**Task brief:**
Output all of the data below exactly as given.

**Collected material:**
===============
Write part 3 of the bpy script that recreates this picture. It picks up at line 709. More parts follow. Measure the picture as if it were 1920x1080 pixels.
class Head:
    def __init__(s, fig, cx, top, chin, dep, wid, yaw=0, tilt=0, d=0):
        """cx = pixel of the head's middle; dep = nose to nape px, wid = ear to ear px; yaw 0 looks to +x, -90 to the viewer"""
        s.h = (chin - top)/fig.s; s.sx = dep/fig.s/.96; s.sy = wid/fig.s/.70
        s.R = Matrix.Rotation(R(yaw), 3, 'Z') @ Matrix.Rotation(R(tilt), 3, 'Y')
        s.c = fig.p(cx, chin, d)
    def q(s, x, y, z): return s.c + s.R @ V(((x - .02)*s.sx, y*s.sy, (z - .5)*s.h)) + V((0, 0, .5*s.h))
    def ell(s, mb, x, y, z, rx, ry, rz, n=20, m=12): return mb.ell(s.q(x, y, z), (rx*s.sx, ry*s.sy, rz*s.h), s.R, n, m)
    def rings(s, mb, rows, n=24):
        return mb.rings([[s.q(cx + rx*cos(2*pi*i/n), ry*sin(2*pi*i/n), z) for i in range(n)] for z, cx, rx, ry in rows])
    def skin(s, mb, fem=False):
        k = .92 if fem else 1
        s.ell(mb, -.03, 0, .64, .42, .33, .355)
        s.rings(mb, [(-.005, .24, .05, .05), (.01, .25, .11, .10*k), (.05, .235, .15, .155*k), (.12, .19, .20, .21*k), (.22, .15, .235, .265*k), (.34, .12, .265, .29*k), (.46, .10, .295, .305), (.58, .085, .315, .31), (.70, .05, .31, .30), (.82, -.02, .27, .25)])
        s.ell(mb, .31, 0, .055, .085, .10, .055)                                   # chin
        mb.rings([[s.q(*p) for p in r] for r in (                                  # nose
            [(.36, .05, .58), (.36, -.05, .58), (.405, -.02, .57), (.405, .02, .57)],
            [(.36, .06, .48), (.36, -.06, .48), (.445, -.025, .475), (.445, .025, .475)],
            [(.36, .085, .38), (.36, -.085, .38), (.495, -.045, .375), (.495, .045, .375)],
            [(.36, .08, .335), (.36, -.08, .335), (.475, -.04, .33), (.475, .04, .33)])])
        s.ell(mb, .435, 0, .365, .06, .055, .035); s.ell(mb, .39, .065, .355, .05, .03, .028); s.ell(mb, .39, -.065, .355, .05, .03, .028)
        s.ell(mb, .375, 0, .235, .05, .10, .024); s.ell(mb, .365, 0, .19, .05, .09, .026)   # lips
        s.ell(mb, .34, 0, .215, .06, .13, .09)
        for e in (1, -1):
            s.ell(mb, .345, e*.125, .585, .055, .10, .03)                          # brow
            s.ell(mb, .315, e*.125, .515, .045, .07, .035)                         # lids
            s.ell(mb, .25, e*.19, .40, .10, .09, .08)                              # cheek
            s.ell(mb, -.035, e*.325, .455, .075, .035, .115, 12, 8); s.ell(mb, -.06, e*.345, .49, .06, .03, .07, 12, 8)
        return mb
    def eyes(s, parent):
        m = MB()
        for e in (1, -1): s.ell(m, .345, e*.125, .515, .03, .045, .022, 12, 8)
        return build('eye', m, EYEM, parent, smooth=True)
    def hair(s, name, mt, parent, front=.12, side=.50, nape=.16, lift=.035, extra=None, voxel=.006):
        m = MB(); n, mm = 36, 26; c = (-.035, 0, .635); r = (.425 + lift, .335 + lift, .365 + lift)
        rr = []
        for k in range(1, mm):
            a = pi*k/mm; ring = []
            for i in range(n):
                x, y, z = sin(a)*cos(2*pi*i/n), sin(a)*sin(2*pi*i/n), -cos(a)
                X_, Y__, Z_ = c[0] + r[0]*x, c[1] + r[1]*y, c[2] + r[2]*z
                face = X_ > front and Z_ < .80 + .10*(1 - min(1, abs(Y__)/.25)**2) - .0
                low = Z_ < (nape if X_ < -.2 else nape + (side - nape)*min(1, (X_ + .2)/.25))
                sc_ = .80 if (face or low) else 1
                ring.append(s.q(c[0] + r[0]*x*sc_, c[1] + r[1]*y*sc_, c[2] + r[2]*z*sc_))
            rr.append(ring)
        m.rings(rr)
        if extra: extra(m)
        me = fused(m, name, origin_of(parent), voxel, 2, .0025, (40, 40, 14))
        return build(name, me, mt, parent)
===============
**The response:**
Write part 3 of the bpy script that recreates this picture. It picks up at line 709. More parts follow. Measure the picture as if it were 1920x1080 pixels.
class Head:
    def __init__(s, fig, cx, top, chin, dep, wid, yaw=0, tilt=0, d=0):
        """cx = pixel of the head's middle; dep = nose to nape px, wid = ear to ear px; yaw 0 looks to +x, -90 to the viewer"""
        s.h = (chin - top)/fig.s; s.sx = dep/fig.s/.96; s.sy = wid/fig.s/.70
        s.R = Matrix.Rotation(R(yaw), 3, 'Z') @ Matrix.Rotation(R(tilt), 3, 'Y')
        s.c = fig.p(cx, chin, d)
    def q(s, x, y, z): return s.c + s.R @ V(((x - .02)*s.sx, y*s.sy, (z - .5)*s.h)) + V((0, 0, .5*s.h))
    def ell(s, mb, x, y, z, rx, ry, rz, n=20, m=12): return mb.ell(s.q(x, y, z), (rx*s.sx, ry*s.sy, rz*s.h), s.R, n, m)
    def rings(s, mb, rows, n=24):
        return mb.rings([[s.q(cx + rx*cos(2*pi*i/n), ry*sin(2*pi*i/n), z) for i in range(n)] for z, cx, rx, ry in rows])
    def skin(s, mb, fem=False):
        k = .92 if fem else 1
        s.ell(mb, -.03, 0, .64, .42, .33, .355)
        s.rings(mb, [(-.005, .24, .05, .05), (.01, .25, .11, .10*k), (.05, .235, .15, .155*k), (.12, .19, .20, .21*k), (.22, .15, .235, .265*k), (.34, .12, .265, .29*k), (.46, .10, .295, .305), (.58, .085, .315, .31), (.70, .05, .31, .30), (.82, -.02, .27, .25)])
        s.ell(mb, .31, 0, .055, .085, .10, .055)                                   # chin
        mb.rings([[s.q(*p) for p in r] for r in (                                  # nose
            [(.36, .05, .58), (.36, -.05, .58), (.405, -.02, .57), (.405, .02, .57)],
            [(.36, .06, .48), (.36, -.06, .48), (.445, -.025, .475), (.445, .025, .475)],
            [(.36, .085, .38), (.36, -.085, .38), (.495, -.045, .375), (.495, .045, .375)],
            [(.36, .08, .335), (.36, -.08, .335), (.475, -.04, .33), (.475, .04, .33)])])
        s.ell(mb, .435, 0, .365, .06, .055, .035); s.ell(mb, .39, .065, .355, .05, .03, .028); s.ell(mb, .39, -.065, .355, .05, .03, .028)
        s.ell(mb, .375, 0, .235, .05, .10, .024); s.ell(mb, .365, 0, .19, .05, .09, .026)   # lips
        s.ell(mb, .34, 0, .215, .06, .13, .09)
        for e in (1, -1):
            s.ell(mb, .345, e*.125, .585, .055, .10, .03)                          # brow
            s.ell(mb, .315, e*.125, .515, .045, .07, .035)                         # lids
            s.ell(mb, .25, e*.19, .40, .10, .09, .08)                              # cheek
            s.ell(mb, -.035, e*.325, .455, .075, .035, .115, 12, 8); s.ell(mb, -.06, e*.345, .49, .06, .03, .07, 12, 8)
        return mb
    def eyes(s, parent):
        m = MB()
        for e in (1, -1): s.ell(m, .345, e*.125, .515, .03, .045, .022, 12, 8)
        return build('eye', m, EYEM, parent, smooth=True)
    def hair(s, name, mt, parent, front=.12, side=.50, nape=.16, lift=.035, extra=None, voxel=.006):
        m = MB(); n, mm = 36, 26; c = (-.035, 0, .635); r = (.425 + lift, .335 + lift, .365 + lift)
        rr = []
        for k in range(1, mm):
            a = pi*k/mm; ring = []
            for i in range(n):
                x, y, z = sin(a)*cos(2*pi*i/n), sin(a)*sin(2*pi*i/n), -cos(a)
                X_, Y__, Z_ = c[0] + r[0]*x, c[1] + r[1]*y, c[2] + r[2]*z
                face = X_ > front and Z_ < .80 + .10*(1 - min(1, abs(Y__)/.25)**2) - .0
                low = Z_ < (nape if X_ < -.2 else nape + (side - nape)*min(1, (X_ + .2)/.25))
                sc_ = .80 if (face or low) else 1
                ring.append(s.q(c[0] + r[0]*x*sc_, c[1] + r[1]*y*sc_, c[2] + r[2]*z*sc_))
            rr.append(ring)
        m.rings(rr)
        if extra: extra(m)
        me = fused(m, name, origin_of(parent), voxel, 2, .0025, (40, 40, 14))
        return build(name, me, mt, parent)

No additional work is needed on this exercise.